Diğer taraftan, Anayasa Mahkemesi Kararında, 375 sayılı KHK kuralı esastan sadece uzman unvanlı meslek personeli açısından değerlendirilmişse de, MYK personeline ücret, malî ve sosyal haklar yönünden üst sınırların belirlenmiş olmasının, Devletin, çalışanların yaptıkları işe uygun adaletli bir ücret elde etmeleri ve diğer sosyal yardımlardan yararlanmaları için gerekli tedbirleri alma yükümlülüğüne bir aykırılık oluşturmadığı gibi ülkenin ekonomik ve malî kaynakları, kamu yararı ve hizmetin gerekleri dikkate alınarak aynî ve nakdî ödemelere ilişkin yeni bir düzenleme yapılmasının da Devletin, çalışma barışını sağlamak için gerekli tedbirleri alma yükümlülüğüyle bağdaşmayan bir yönünün bulunmadığına karar verilmiştir.

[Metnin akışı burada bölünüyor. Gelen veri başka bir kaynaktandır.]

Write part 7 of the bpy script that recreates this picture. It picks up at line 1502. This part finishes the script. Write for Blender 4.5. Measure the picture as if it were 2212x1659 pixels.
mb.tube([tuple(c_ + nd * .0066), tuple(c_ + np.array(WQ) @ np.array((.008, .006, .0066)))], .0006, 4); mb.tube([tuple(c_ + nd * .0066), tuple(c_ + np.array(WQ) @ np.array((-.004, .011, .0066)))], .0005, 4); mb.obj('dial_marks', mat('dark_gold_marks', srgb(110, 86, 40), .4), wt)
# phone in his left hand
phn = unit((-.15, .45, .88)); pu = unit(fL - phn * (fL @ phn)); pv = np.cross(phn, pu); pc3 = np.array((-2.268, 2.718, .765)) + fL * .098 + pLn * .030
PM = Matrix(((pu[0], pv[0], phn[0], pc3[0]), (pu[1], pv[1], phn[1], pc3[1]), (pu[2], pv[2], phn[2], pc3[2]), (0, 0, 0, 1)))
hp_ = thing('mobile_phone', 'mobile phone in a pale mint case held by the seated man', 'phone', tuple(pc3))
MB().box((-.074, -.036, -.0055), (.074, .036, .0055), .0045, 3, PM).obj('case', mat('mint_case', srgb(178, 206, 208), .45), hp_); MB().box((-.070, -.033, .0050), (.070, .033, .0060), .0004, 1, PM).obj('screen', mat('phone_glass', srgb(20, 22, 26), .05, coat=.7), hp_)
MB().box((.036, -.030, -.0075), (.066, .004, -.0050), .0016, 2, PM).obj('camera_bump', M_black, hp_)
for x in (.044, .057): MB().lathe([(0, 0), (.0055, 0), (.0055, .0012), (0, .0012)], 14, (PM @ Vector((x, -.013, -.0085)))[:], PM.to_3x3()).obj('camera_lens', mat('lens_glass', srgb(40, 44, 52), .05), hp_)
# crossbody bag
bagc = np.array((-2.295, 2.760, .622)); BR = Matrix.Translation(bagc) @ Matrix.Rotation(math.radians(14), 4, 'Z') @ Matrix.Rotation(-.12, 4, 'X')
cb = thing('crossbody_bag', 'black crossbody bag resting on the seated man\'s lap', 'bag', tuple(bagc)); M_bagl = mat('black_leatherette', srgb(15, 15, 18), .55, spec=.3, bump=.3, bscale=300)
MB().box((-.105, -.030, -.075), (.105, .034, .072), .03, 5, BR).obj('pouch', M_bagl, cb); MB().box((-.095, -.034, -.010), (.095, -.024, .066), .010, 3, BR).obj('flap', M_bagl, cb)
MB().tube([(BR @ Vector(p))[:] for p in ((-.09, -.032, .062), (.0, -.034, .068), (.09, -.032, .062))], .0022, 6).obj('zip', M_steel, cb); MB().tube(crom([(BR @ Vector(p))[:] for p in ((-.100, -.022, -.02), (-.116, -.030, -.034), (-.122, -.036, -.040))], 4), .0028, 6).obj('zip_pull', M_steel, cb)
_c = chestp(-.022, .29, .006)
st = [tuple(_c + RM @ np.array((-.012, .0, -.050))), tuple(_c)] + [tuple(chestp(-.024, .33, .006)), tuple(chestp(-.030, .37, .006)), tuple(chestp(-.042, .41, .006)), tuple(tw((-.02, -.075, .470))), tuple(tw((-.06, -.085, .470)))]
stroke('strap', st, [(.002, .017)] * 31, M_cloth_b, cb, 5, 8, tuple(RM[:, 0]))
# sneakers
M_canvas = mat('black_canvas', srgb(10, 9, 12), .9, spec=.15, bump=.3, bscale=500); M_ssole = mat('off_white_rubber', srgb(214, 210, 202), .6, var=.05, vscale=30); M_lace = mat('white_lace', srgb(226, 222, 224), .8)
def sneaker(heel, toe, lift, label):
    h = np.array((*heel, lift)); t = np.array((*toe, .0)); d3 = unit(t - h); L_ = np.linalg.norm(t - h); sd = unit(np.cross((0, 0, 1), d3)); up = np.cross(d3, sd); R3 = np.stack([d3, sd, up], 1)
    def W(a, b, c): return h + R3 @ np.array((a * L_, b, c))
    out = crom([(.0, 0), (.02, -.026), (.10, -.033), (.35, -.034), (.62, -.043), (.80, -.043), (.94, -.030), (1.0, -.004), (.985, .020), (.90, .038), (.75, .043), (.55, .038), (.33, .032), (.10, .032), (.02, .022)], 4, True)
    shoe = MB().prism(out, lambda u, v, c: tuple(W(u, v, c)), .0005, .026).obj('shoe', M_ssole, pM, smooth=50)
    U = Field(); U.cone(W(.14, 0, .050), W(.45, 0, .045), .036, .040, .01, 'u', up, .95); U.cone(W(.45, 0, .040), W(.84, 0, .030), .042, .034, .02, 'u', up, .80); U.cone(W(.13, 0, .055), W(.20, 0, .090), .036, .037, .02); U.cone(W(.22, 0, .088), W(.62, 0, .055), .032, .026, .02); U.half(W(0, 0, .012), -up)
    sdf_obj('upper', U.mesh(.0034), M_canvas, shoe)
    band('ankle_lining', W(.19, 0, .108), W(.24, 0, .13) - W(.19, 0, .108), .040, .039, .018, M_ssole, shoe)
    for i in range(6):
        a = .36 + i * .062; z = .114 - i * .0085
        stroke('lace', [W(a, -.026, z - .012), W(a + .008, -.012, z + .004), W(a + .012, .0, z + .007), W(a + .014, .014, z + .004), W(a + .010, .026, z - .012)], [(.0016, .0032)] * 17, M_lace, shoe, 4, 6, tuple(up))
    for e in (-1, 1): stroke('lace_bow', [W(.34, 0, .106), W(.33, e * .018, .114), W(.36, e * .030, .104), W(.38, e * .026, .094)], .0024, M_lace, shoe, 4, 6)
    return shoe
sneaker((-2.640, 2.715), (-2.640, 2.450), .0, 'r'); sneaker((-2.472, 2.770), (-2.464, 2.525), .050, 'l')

Mezkur kararın gerekçesi görüldüğü üzere, özü itibariyle, tüm MYK personeli için geçerli olabilecek genel bir gerekçedir.
Tüm bunların yanında, ilamın gerekçesini oluşturan 375 sayılı KHK’nın Ek 11. Maddesinin (c) bendi (buna bağlı olarak (ç) bendi) ile 5544 sayılı Kanunun 25. maddesinin (I) numaralı fıkrası halen geçerliliğini korumakta olup, dilekçinin iddiaları yasal dayanaktan yoksundur.
Bu itibarla, 14.11.2018 tarih ve 45329 sayılı Temyiz Kurulu Kararının 2. maddesinde, KARAR DÜZELTİLMESİNE MAHAL OLMADIĞINA, oybirliği ile,
Karar verildiği 03.11.2021 tarih ve 50372 sayılı tutanakta yazılı olmakla işbu ilam tanzim kılındı.